DIRECTIVE:
Everything from the first line of the data below through the line that contains "14).build('prop_pivot', M['chrome'], ps)" should be written out exactly, please, and nothing more; the pictures stay out.
=====
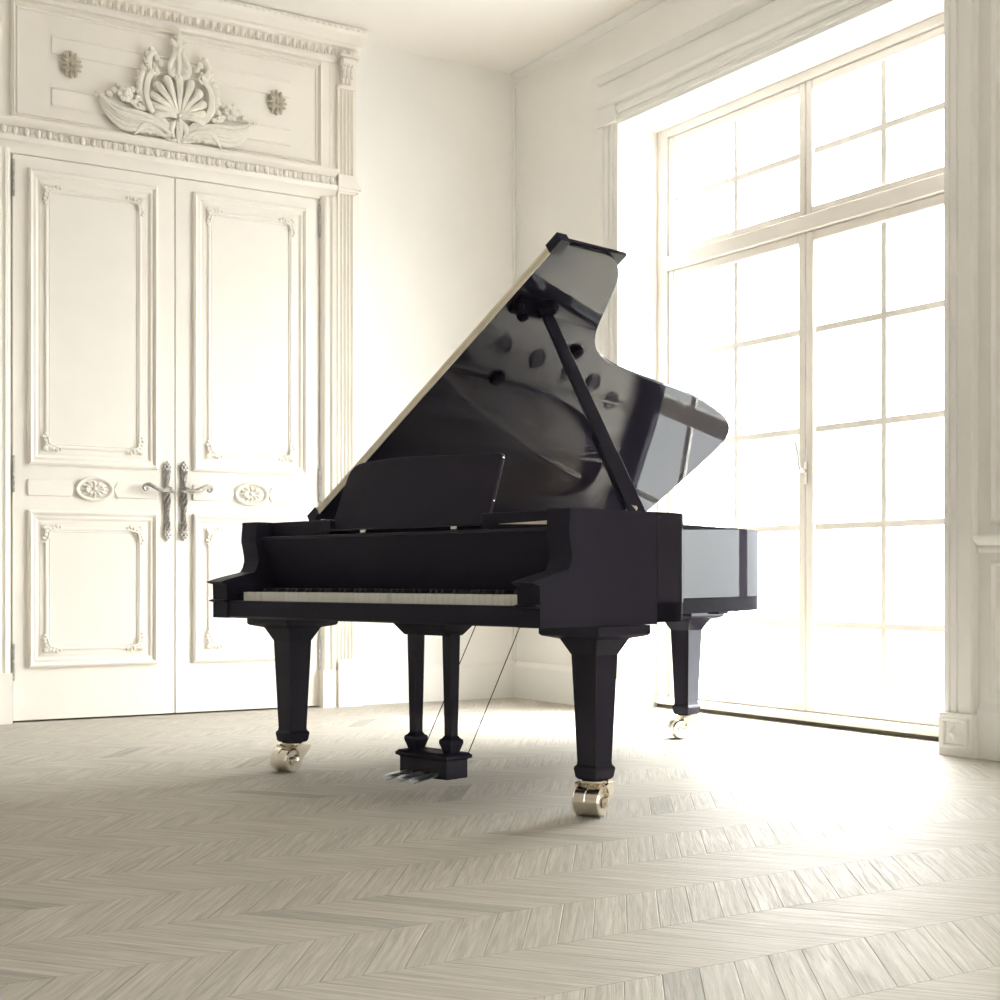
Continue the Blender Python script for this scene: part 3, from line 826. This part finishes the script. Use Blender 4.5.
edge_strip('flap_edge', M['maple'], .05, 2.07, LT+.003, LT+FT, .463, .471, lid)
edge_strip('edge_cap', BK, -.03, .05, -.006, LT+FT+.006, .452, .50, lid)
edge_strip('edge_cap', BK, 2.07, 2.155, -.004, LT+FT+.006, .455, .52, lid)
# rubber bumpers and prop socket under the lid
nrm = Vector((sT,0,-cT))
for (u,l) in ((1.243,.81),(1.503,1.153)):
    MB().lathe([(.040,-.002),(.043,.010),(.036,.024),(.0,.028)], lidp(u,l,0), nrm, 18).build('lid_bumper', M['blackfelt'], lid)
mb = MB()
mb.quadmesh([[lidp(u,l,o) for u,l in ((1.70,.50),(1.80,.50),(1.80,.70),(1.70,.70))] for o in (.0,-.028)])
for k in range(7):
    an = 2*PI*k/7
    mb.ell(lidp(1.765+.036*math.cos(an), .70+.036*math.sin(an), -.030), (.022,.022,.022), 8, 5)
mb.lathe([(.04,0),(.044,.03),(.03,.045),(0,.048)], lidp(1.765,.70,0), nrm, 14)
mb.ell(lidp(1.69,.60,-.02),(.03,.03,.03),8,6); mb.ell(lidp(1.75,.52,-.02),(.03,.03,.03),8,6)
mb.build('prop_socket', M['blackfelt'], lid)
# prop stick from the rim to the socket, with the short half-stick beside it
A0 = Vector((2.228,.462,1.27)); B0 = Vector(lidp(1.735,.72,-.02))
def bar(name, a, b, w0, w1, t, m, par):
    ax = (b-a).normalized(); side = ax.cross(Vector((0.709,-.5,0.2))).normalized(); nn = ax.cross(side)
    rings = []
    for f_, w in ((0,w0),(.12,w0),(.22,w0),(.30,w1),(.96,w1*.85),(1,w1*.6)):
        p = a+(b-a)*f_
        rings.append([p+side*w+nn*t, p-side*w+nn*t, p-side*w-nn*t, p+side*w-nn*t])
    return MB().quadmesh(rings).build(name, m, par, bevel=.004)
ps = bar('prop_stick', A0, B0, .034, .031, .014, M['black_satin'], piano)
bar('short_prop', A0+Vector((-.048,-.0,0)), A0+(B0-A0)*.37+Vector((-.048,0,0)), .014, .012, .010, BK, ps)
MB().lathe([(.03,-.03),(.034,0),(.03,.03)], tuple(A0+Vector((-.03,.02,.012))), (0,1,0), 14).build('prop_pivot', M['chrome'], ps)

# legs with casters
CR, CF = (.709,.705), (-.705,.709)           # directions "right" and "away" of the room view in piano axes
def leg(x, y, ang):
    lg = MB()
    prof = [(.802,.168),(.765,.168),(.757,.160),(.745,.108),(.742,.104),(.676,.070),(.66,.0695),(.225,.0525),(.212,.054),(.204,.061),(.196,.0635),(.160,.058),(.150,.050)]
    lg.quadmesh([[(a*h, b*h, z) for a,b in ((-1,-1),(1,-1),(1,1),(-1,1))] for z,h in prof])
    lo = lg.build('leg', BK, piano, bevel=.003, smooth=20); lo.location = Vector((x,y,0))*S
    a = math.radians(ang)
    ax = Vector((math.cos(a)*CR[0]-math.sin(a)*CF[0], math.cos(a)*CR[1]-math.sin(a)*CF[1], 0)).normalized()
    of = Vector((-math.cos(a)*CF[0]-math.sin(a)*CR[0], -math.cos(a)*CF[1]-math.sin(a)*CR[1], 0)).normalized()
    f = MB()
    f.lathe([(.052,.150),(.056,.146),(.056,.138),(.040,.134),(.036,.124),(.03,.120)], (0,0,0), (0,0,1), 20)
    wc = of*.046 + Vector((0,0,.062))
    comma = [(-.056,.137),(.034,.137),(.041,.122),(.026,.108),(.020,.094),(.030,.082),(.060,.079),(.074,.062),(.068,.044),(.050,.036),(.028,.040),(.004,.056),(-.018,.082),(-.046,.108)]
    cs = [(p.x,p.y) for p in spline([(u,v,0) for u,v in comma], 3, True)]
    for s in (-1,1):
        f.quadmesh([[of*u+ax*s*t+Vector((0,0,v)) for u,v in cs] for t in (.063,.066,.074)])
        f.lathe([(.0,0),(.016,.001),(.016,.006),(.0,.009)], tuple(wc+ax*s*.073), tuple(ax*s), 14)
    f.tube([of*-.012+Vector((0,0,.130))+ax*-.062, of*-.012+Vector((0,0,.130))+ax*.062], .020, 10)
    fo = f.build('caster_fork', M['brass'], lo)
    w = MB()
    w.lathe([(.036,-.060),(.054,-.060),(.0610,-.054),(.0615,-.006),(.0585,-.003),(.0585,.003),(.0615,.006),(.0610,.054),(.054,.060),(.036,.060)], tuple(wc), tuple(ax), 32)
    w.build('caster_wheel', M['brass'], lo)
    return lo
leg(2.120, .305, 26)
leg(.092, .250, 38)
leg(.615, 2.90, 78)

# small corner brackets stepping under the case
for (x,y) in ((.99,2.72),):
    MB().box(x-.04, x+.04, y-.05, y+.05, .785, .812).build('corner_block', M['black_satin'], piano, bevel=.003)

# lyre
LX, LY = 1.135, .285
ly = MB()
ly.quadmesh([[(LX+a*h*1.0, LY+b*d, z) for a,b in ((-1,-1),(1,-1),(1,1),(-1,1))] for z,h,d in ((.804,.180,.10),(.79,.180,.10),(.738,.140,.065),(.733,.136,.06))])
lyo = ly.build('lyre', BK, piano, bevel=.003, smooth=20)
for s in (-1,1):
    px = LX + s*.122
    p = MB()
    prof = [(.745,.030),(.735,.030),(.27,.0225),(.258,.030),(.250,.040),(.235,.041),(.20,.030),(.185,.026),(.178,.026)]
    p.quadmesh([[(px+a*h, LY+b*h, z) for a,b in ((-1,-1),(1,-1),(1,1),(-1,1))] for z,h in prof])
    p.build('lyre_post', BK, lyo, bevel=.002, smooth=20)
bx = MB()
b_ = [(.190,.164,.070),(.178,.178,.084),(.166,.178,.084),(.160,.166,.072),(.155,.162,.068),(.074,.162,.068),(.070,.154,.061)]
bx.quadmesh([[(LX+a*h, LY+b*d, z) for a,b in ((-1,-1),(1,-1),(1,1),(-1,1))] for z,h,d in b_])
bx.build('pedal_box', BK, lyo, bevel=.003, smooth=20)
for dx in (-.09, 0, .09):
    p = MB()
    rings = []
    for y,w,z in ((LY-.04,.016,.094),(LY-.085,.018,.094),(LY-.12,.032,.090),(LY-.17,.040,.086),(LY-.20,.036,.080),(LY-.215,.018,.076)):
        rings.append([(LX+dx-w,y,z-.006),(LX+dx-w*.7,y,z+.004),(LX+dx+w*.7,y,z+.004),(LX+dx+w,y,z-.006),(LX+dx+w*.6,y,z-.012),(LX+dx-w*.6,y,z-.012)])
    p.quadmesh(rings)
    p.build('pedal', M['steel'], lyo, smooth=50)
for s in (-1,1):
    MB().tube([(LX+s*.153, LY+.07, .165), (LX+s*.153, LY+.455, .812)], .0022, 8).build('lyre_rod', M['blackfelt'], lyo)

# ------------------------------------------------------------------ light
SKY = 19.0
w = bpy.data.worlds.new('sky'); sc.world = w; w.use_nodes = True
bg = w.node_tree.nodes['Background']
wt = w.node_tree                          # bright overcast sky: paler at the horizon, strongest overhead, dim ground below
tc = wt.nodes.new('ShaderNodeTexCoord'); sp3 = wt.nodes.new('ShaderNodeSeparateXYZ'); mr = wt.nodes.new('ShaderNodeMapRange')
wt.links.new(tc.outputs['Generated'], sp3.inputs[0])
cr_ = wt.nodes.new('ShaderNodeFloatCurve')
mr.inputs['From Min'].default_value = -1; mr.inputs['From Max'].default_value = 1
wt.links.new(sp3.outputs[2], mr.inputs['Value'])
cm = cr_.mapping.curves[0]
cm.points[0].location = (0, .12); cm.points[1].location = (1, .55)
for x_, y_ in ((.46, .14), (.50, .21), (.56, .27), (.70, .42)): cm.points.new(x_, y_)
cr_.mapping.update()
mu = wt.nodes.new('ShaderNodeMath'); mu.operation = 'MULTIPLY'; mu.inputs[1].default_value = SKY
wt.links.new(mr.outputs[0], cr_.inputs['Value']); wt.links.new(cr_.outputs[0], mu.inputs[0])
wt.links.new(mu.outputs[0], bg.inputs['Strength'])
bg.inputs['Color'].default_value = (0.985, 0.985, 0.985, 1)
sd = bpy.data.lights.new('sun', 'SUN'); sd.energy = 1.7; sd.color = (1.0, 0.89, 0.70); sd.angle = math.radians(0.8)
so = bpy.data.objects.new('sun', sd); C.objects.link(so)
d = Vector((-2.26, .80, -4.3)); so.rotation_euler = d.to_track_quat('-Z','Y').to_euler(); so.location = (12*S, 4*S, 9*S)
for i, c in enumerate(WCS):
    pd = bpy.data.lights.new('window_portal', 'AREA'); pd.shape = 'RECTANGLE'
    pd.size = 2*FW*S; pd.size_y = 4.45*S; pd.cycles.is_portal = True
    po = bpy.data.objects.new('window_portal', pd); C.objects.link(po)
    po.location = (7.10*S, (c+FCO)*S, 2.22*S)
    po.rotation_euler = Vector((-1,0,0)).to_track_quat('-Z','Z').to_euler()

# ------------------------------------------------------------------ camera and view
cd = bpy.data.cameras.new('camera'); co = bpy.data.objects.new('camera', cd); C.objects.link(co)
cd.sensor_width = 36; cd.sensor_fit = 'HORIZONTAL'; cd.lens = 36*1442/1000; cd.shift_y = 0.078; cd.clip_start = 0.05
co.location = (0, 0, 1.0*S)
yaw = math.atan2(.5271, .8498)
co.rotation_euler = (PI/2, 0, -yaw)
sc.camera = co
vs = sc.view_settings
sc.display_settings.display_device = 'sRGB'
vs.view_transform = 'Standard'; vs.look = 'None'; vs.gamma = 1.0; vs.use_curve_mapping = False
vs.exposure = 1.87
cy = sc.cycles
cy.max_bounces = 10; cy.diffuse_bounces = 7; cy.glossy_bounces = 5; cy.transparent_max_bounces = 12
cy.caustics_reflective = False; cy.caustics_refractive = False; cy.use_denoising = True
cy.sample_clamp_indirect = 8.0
=====
ANSWER TO THE TASK:
Continue the Blender Python script for this scene: part 3, from line 826. This part finishes the script. Use Blender 4.5.
edge_strip('flap_edge', M['maple'], .05, 2.07, LT+.003, LT+FT, .463, .471, lid)
edge_strip('edge_cap', BK, -.03, .05, -.006, LT+FT+.006, .452, .50, lid)
edge_strip('edge_cap', BK, 2.07, 2.155, -.004, LT+FT+.006, .455, .52, lid)
# rubber bumpers and prop socket under the lid
nrm = Vector((sT,0,-cT))
for (u,l) in ((1.243,.81),(1.503,1.153)):
    MB().lathe([(.040,-.002),(.043,.010),(.036,.024),(.0,.028)], lidp(u,l,0), nrm, 18).build('lid_bumper', M['blackfelt'], lid)
mb = MB()
mb.quadmesh([[lidp(u,l,o) for u,l in ((1.70,.50),(1.80,.50),(1.80,.70),(1.70,.70))] for o in (.0,-.028)])
for k in range(7):
    an = 2*PI*k/7
    mb.ell(lidp(1.765+.036*math.cos(an), .70+.036*math.sin(an), -.030), (.022,.022,.022), 8, 5)
mb.lathe([(.04,0),(.044,.03),(.03,.045),(0,.048)], lidp(1.765,.70,0), nrm, 14)
mb.ell(lidp(1.69,.60,-.02),(.03,.03,.03),8,6); mb.ell(lidp(1.75,.52,-.02),(.03,.03,.03),8,6)
mb.build('prop_socket', M['blackfelt'], lid)
# prop stick from the rim to the socket, with the short half-stick beside it
A0 = Vector((2.228,.462,1.27)); B0 = Vector(lidp(1.735,.72,-.02))
def bar(name, a, b, w0, w1, t, m, par):
    ax = (b-a).normalized(); side = ax.cross(Vector((0.709,-.5,0.2))).normalized(); nn = ax.cross(side)
    rings = []
    for f_, w in ((0,w0),(.12,w0),(.22,w0),(.30,w1),(.96,w1*.85),(1,w1*.6)):
        p = a+(b-a)*f_
        rings.append([p+side*w+nn*t, p-side*w+nn*t, p-side*w-nn*t, p+side*w-nn*t])
    return MB().quadmesh(rings).build(name, m, par, bevel=.004)
ps = bar('prop_stick', A0, B0, .034, .031, .014, M['black_satin'], piano)
bar('short_prop', A0+Vector((-.048,-.0,0)), A0+(B0-A0)*.37+Vector((-.048,0,0)), .014, .012, .010, BK, ps)
MB().lathe([(.03,-.03),(.034,0),(.03,.03)], tuple(A0+Vector((-.03,.02,.012))), (0,1,0), 14).build('prop_pivot', M['chrome'], ps)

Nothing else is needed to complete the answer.